目指すは『一発』昇格!阪神は17日、1、2軍とも、台風接近により試合が中止となった。不振で2軍調整中の佐藤輝明内野手(22)は、ウエスタン・中日戦が流れたナゴヤ球場の室内で打撃練習。最短10日間での1軍再昇格へ、ゴールデンルーキーがナゴヤの地にアーチをかけることを誓った。


音を立てて吹く風と、横殴りの雨が復活への行く手を阻んだ。ナゴヤ球場での2軍戦は、台風で中止に。それでも、佐藤輝には1軍復帰への道筋がはっきりと見えている。最短での出場選手登録まで、残り2試合。黄金ルーキーが『一発』昇格を誓った。


「そこ(ホームラン)は自分の持ち味なので。そこを出していければ、上(1軍)にも上がれるんじゃないかなと思います」


35打席無安打の不振で10日に登録抹消。16日のウエスタン・ソフトバンク戦では、降格後初のマルチ安打を放つなど徐々に打撃の状態は上がってきた。ただホームランは8月19日のDeNA戦で球団新人記録を更新する23号をマークしてから約1カ月も遠ざかっている。代名詞の豪快な一発が出ないことには、完全復活とはいえない。そのことは誰より佐藤輝自身がよくわかっている。


この日は屋外でアップ後、室内に場所を移して打撃練習。ティー打撃では、スイングした後に左足をけり上げる新たな動きも取り入れた。「いろいろ試しながら、一つの遊びというか。コーチも(1軍と)違うので、新しいことを教えてもらったりしています」。

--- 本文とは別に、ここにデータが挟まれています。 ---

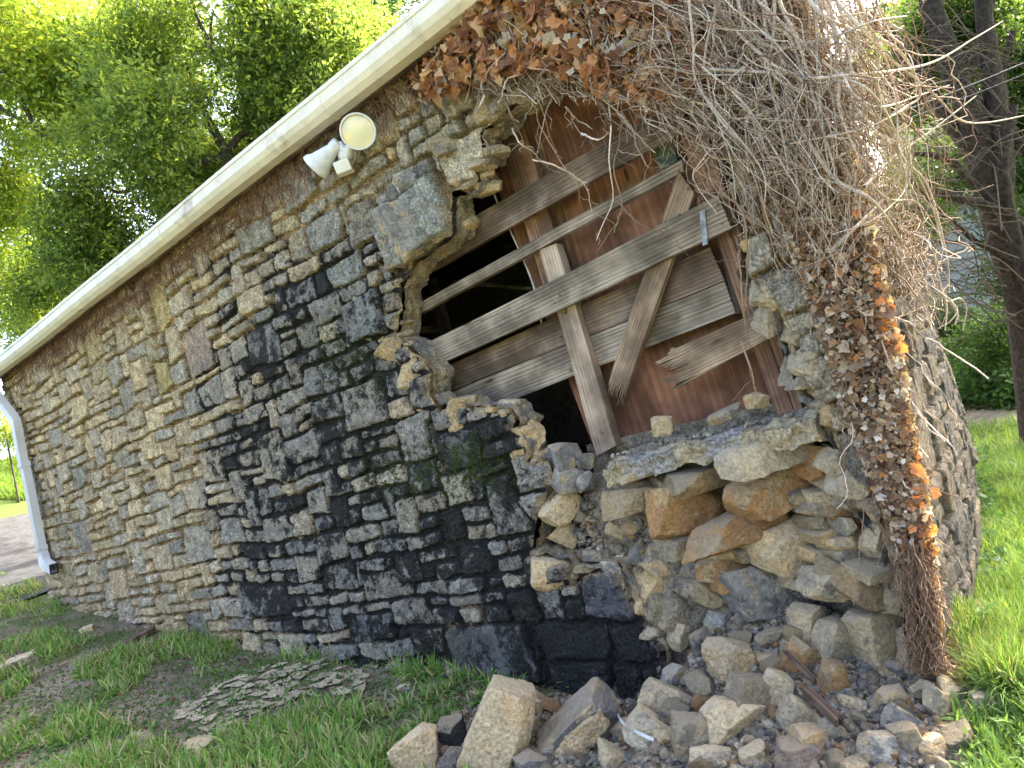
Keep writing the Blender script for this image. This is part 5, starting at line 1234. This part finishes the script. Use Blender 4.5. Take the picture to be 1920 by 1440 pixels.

構えたときのグリップ位置や足の上げ方など、日高2軍打撃兼分析担当コーチと二人三脚で試行錯誤する日々。転んでもただで起きるつもりはない。新たな引き出しを加えながら、レベルアップするために必死だ。



そして、バットを置いてからは自らの打撃映像とにらめっこ。「調子のいい時と今の映像を比べたり。『ここは変わっているな』とか見ながら、いろいろとやっています」。もちろん、夜は優勝争いを繰り広げる1軍の先輩たちのプレーを見て、モチベーションを高めている。


「早く(1軍に)戻ってプレーしたいなと思います」…。戦力として再び1軍の舞台に戻る。ただ、その一心で自分を見つめなおしている。


最短での1軍再登録は20日(巨人戦の予備日)で、21日からはバンテリンドームで中日戦。それまでのウエスタン・リーグは18、19日の中日戦2試合を残すのみだ。ナイターで巨人に勝った2位ヤクルトに2ゲーム差に迫られた1軍へ、1日でも早く戻るためには、この2試合で、首脳陣も納得の結果を残すしかない。


「あした(18日)、あさって、しっかりと打って。そこで上がれるかは分からないですけど、上に行けるために、しっかりとやっていきたいと思います」


長かった暗闇の出口は、もうすぐそこにある。ナゴヤに架ける放物線が、黄金ルーキー完全復活への第一歩だ。


★平田節ハッパ平田2軍監督は、佐藤輝について「気持ちの整理も含めて悪くないし、楽しみだね」と期待をよせた。さらに「掛布さんなんか、4打数3安打でも最後にサヨナラの場面で三振したら『掛布大ブレーキ』なんて(記事に)書かれてたから。それが阪神の4番。そういう中心選手になってほしい」と『平田節』でハッパをかけた。


★ヒットが輝の薬井上ヘッドコーチは、16日に2軍調整中の佐藤輝を直接指導。同日のウエスタン・ソフトバンク戦で2安打したことに、「ヒットが出るということが、あいつにとって一番の薬かもしれない。いい当たりだったということも本人は大事かもしれないけど、それを増やすことで明るい兆しの方向に向かってくる」と話した。ただ、最短10日間での昇格については「いいものを見せてくれて、2軍の監督の推薦があってから考えるというところを考えれば、最短(昇格)は確定ではない」と結果を求めた。